Severe weather teaching?

With snow falling steadily outside and roads already being closed for public safety I expect quite a few Aberdeenshire schools to be at least partially closed today. Last year a number of teaching days were lost and schools criticised for not ensuring alternative teaching opportunities were available. As a Computing teacher it seemed an easy solution would be to set up an electronic link between classes and myself, so I signed up for and then published an email address where pupils could contact me with questions about lessons, submit homework or share educational links. Over the year it has proved a useful teaching tool in keeping in touch with my classes.

In addition my department worked hard to publish revision notes and tasks on a Google Site to enable classes to be more responsible for their own education rather than wait for the next spoonful. We had investigated use of Glow but felt the extra level of security reduced its usefulness. Many pupils in the past used Glow security as an excuse to not engage in online learning and, at that time, the site was not embedded in all curricular areas. There are advantages to using the secure Glow environment: discussion groups, online courses via Glow Learn, live chat via Glow Meet so the potential to use this as an effective severe weather teaching tool is great!

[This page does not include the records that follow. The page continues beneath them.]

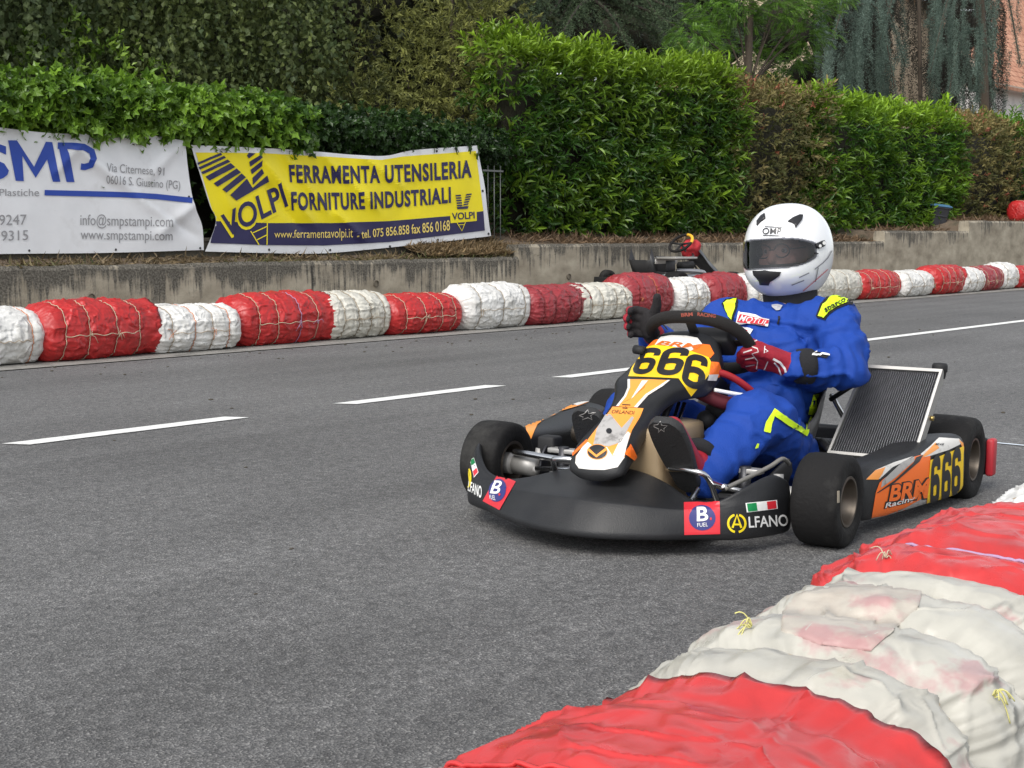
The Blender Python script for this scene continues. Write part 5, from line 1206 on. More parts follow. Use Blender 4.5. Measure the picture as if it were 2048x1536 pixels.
# frame, bars, running gear
def tube(name, pts, r_, mat, n=16, k=10, par=None): return Geo().tube(spline(pts, n) if len(pts) > 2 else pts, r_, k).out(name, mat, par or kart)
for s in (-1, 1): tube('frame_rail', [(s * .20, .16, .075), (s * .27, 0, .075), (s * .29, -.3, .07), (s * .30, -.7, .075), (s * .26, -1.02, .10)], .015, STL)
for y in (.10, -.35, -.78): tube('frame_rail', [(-.28, y, .072), (.28, y, .072)], .014, STL)
tube('front_bar', [(.465, .02, .168), (.44, .035, .172), (.215, .085, .172), (.0, .105, .172), (-.20, .10, .170), (-.285, .165, .166), (-.325, .20, .168)], .0105, CHR, 30)
tube('front_bar', [(-.325, .20, .165), (-.335, .08, .178), (-.36, -.03, .20), (-.37, -.10, .215), (-.36, -.18, .19)], .0065, plain('dirty grey tube', (.2, .19, .17), .5), 20)
tube('lower_bar', [(.33, .22, .075), (.2, .33, .075), (0, .36, .075), (-.2, .33, .075), (-.33, .22, .075)], .010, CHR, 24)
for s in (-1, 1):
    tube('bumper_mount', [(s * .22, .26, .08), (s * .23, .17, .15)], .009, CHR)
    tube('stub_axle', [(s * .475, 0, .13), (s * .385, .005, .13)], .032 if s > 0 else .026, ALU, k=18)
    tube('kingpin', [(s * .40, .0, .085), (s * .395, -.012, .185)], .014, ALU, k=14)
    tube('steering_arm', [(s * .39, .0, .12), (s * .36, .07, .13)], .011, ALU)
    tube('tie_rod', [(s * .36, .07, .135), (s * .04, .045, .16)], .0075, CHR)
    tube('axle_carrier', [(s * .30, .005, .075), (s * .30, .005, .20)], .018, STL)
    Geo().box((s * .30 - .05, -.02, .18), (s * .30 + .05, .02, .195)).out('carrier_plate', ALU, kart, False, bevel=.003)
Geo().lathe([(.03, -.004), (.072, -.004), (.074, 0), (.072, .004), (.03, .004)], Matrix.Translation((.365, -.035, .135)) @ Matrix.Rotation(PI / 2, 4, 'Y'), 36).out('brake_disc', STL, kart, angle=.6)
Geo().box((.34, -.06, .17), (.40, .0, .225)).out('brake_caliper', BLKM, kart, False, bevel=.008)
for s in (-1, 1): Geo().box((s * .64 - .02, -.03, .02), (s * .64 + .02, -.02, .03)) if False else None
Geo().tube([(-.55, -.96, .14), (.55, -.96, .14)], .025, 18).out('rear_axle', STL, kart)
Geo().box((-.27, -.32, .048), (.27, .22, .052)).out('floor_tray', ALU, kart, False)
# tank, column, pedals
o = Geo().box((-.125, -.13, .06), (.095, .185, .315)).out('fuel_tank', plain('tan translucent tank', (0.33, 0.245, 0.145), 0.4, var=0.12, vscale=7), kart, False, bevel=.03, sub=1)
Geo().lathe([(.001, .03), (.03, .03), (.034, .0)], Matrix.Translation((.02, .02, .31)), 20).out('tank_cap', BLKM, o)
CW = np.array([-.032, -.262, .524]); UU = np.array([0, .80, .60]); AX = np.array([0, -.60, .80])
tube('steering_column', [tuple(CW - AX * .02), (-.02, -.02, .30), (-.01, .08, .10)], .0105, STL)
for dx in (-.045, -.062): tube('column_support', [(dx - .012, -.06, .36), (dx + .01, .05, .13)], .0065, CHR)
for s, xx, yy in ((-1, -.19, .12), (1, .13, .16)): tube('pedal', [(xx - .08 * -s, yy - .03, .06), (xx - .078 * -s, yy + .06, .18), (xx - .04 * -s, yy + .085, .205), (xx + .05 * -s, yy + .06, .20)], .0085, CHR)
# steering wheel
ring_ = []
for i in range(72):
    a = 2 * PI * i / 72; c, s = math.cos(a), math.sin(a); p_ = 2 / 2.5
    ring_.append(CW + np.array([1, 0, 0]) * .158 * math.copysign(abs(c) ** p_, c) + UU * .142 * math.copysign(abs(s) ** p_, s))
R = Geo().tube(ring_ + ring_[:2], .0195, 14, False); swheel = R.out('steering_wheel', SUEDE, kart)
for a in (0.12, PI - 0.12, -PI / 2, PI / 2):
    e = CW + np.array([1, 0, 0]) * .150 * math.cos(a) + UU * .135 * math.sin(a); sd_ = np.cross(AX, (e - CW)); sd_ = sd_ / np.linalg.norm(sd_) * .017
    b = CW - AX * .02; g = Geo()
    V = [b + sd_, b - sd_, e - sd_ * .8, e + sd_ * .8]; V = V + [v + AX * .006 for v in V]
    g.add([tuple(v) for v in V], [(0, 1, 2, 3), (7, 6, 5, 4), (0, 4, 5, 1), (1, 5, 6, 2), (2, 6, 7, 3), (3, 7, 4, 0)]).out('spoke', BLKM, swheel, False)
MW = Matrix(((1, 0, 0, CW[0] - .055), (0, UU[1], AX[1], CW[1] + .02), (0, UU[2], AX[2], CW[2] + .015), (0, 0, 0, 1)))
Geo().box((-.062, -.046, -.035), (.062, .046, .022), MW).out('display', BLKM, swheel, False, bevel=.014, sub=1)
swb = bvh_of([swheel], KM)
decal('wheel_lettering', [T('BRM', [(1362, 627), (1385, 625), (1386, 632), (1363, 634)], .03), T('RACING', [(1395, 625), (1432, 629), (1431, 636), (1395, 632)], .03)], swb, KM, plain('dark red stitching', (0.25, 0.05, 0.03), 0.8), swheel, .001, 3)
tube('brake_hose', [(-.11, -.12, .455), (-.16, -.17, .44), (-.20, -.23, .40), (-.21, -.28, .36), (-.18, -.3, .30)], .011, plain('red hose', (0.35, 0.015, 0.02), 0.5), 20)
tube('water_hose', [(-.10, -.10, .39), (-.17, -.16, .355), (-.2, -.26, .36)], .022, plain('maroon sleeve', (0.11, 0.010, 0.015), 0.7, var=.3), 16)
tube('cable', [(-.15, -.10, .40), (-.21, -.16, .385), (-.235, -.22, .38)], .006, PW, 12)
g = Geo()
for i, (x, y, z, a, b, c) in enumerate(((-.13, -.2, .33, .05, .04, .03), (-.17, -.24, .31, .035, .03, .025), (-.10, -.16, .30, .03, .03, .03))): g.ball((x, y, z), (a, b, c))
g.out('column_bracket', BLKM, kart)
Geo().tube([(.10, -.13, .50), (.135, -.135, .503)], .014, 12).out('panel_knob', BLKM, kart)
# seat shell
SC_ = [(-.17, .052, .030, .165), (-.23, .046, .085, .185), (-.33, .042, .140, .205), (-.46, .050, .190, .213), (-.58, .080, .215, .214), (-.68, .160, .195, .212), (-.745, .270, .155, .208), (-.79, .370, .075, .185), (-.81, .430, .035, .165)]
S_ = spline(SC_, 30); tg = unit(np.gradient(S_[:, :2], axis=0)); R = []; SX = -.095
for (y, z, h, hw), (ty_, tz_) in zip(S_, tg):
    uy, uz = -tz_, ty_
    if uz < 0 and abs(uz) > abs(uy): uy, uz = -uy, -uz
    uy, uz = abs(tz_), abs(ty_)
    row = []
    for t in np.linspace(-1, 1, 21):
        x = SX + hw * (abs(t) ** .55 * (1 if t > 0 else -1) if abs(t) > 1e-6 else 0); k_ = h * abs(t) ** 3.2
        row.append((x, y + uy * k_, z + uz * k_))
    R.append(row)
K('seat', Geo().grid(R), plain('grey fibreglass seat', (0.075, 0.072, 0.07), 0.5, var=.2), solid=.007)
for s in (-1, 1): tube('seat_stay', [(SX + s * .19, -.74, .34), (s * .30, -.98, .15)], .009, CHR)
tube('seat_stay', [(SX - .20, -.70, .33), (-.40, -.66, .40)], .008, BLKM)
# radiator
RC = np.array([[-.402, -.705, .447], [-.655, -.705, .447], [-.622, -.555, .172], [-.345, -.555, .172]])       # TL TR BR BL seen from the front
nr_ = np.cross(RC[3] - RC[0], RC[1] - RC[0]); nr_ = nr_ / np.linalg.norm(nr_); nr_ = nr_ if nr_[1] > 0 else -nr_
bl = lambda u, v: (RC[0] * (1 - u) + RC[1] * u) * (1 - v) + (RC[3] * (1 - u) + RC[2] * u) * v
rad = Geo()
for a, b in ((0, 1), (1, 2), (2, 3), (3, 0)):
    A_, B_ = RC[a], RC[b]; cen = RC.mean(0); w = .010
    ia, ib = A_ + (cen - A_) / np.linalg.norm(cen - A_) * w * 1.3, B_ + (cen - B_) / np.linalg.norm(cen - B_) * w * 1.3
    V = [A_, B_, ib, ia]; V = [v + nr_ * .012 for v in V] + [v - nr_ * .03 for v in V]; rad.add([tuple(v) for v in V], [(0, 1, 2, 3), (7, 6, 5, 4), (0, 4, 5, 1), (1, 5, 6, 2), (2, 6, 7, 3), (3, 7, 4, 0)])
rad = K('radiator', rad, ALU, smooth=False)
g = Geo(); nfin = 34
for i in range(nfin):                                                # flat water tubes with dark gaps of fin between them
    u = .035 + .93 * (i + .5) / nfin; du = .0062; R = []
    for v in np.linspace(.035, .965, 30):
        wv = .0012 * math.sin(v * 40 + i)
        R.append([tuple(bl(u - du, v) - nr_ * .006), tuple(bl(u - du * .8, v) + nr_ * (.003 + wv)), tuple(bl(u + du * .8, v) + nr_ * (.003 + wv)), tuple(bl(u + du, v) - nr_ * .006)])
    g.grid(R)
RCM = plain('radiator core metal', (0.20, 0.20, 0.21), 0.38, metal=0.7, var=0.3, vscale=30, bump=0.5, bscale=400)
g.out('core', RCM, rad, False)
V = [bl(u, v) - nr_ * .008 for u, v in ((.02, .02), (.98, .02), (.98, .98), (.02, .98))]; Geo().add([tuple(v) for v in V], [(0, 1, 2, 3)]).out('core_back', BLKM, rad, False)
ct = bl(.93, -.01); Geo().lathe([(.018, -.02), (.021, .0), (.024, .002), (.024, .022), (.02, .028), (.001, .03)], Matrix.Translation(tuple(ct - nr_ * .02)), 20).out('cap', BLKM, rad)
tube('radiator_outlet', [tuple(bl(1.0, .5) - nr_ * .015), tuple(bl(1.04, .5) - nr_ * .015)], .008, plain('brass', (0.45, 0.33, 0.12), 0.35, metal=1), par=rad)
tube('radiator_hose', [tuple(bl(0, .95)), (-.30, -.62, .20), (-.25, -.75, .18), (.1, -.85, .2)], .013, BLKM, 20)
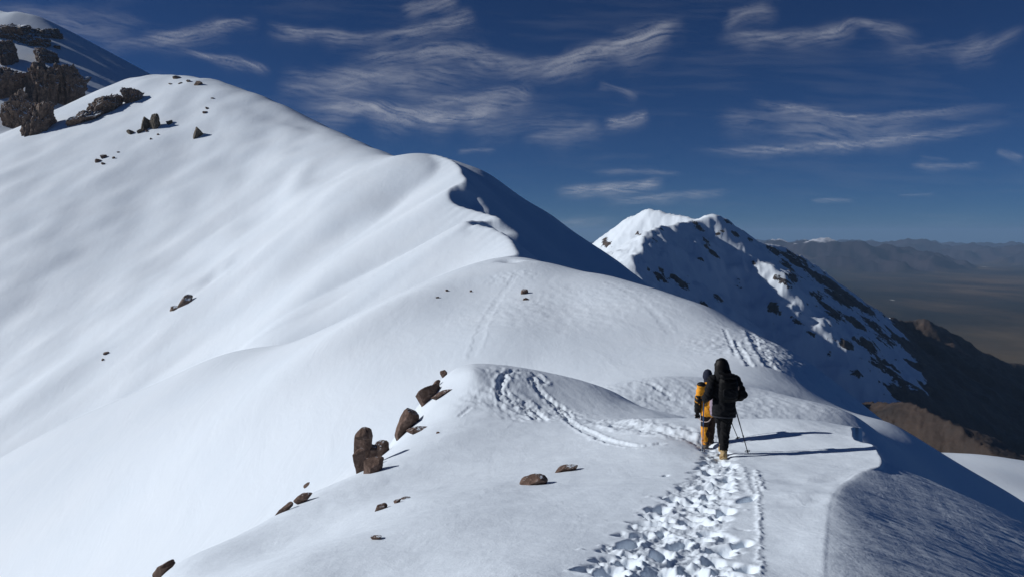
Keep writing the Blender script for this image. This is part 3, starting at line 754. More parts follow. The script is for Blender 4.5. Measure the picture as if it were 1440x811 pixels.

Google Docs which can be shared between teacher and pupil and collaborated on in real time also offers fantastic virtual classroom possibilities. I now regularly use this in class and since introduction in June my pupils have grown comfortable using the system.

I’ve recently been trained to use Quia – an online assessment management system. Questions can be uploaded and distributed to classes or differentiated by pupil. I found that as the quizzes are HTML videos, audio and animation can be embedded which could be very useful!

I haven’t tried the following resources yet but reflect that they may play a big part in creating a virtual classroom on demand:
– Twiducate
– Twitter (if not blocked)
– Wikispaces
– YouTube

If pupils have time to get comfortable with the technology in class then it is far more likely you will make contact with them during lost teaching days. What do you think?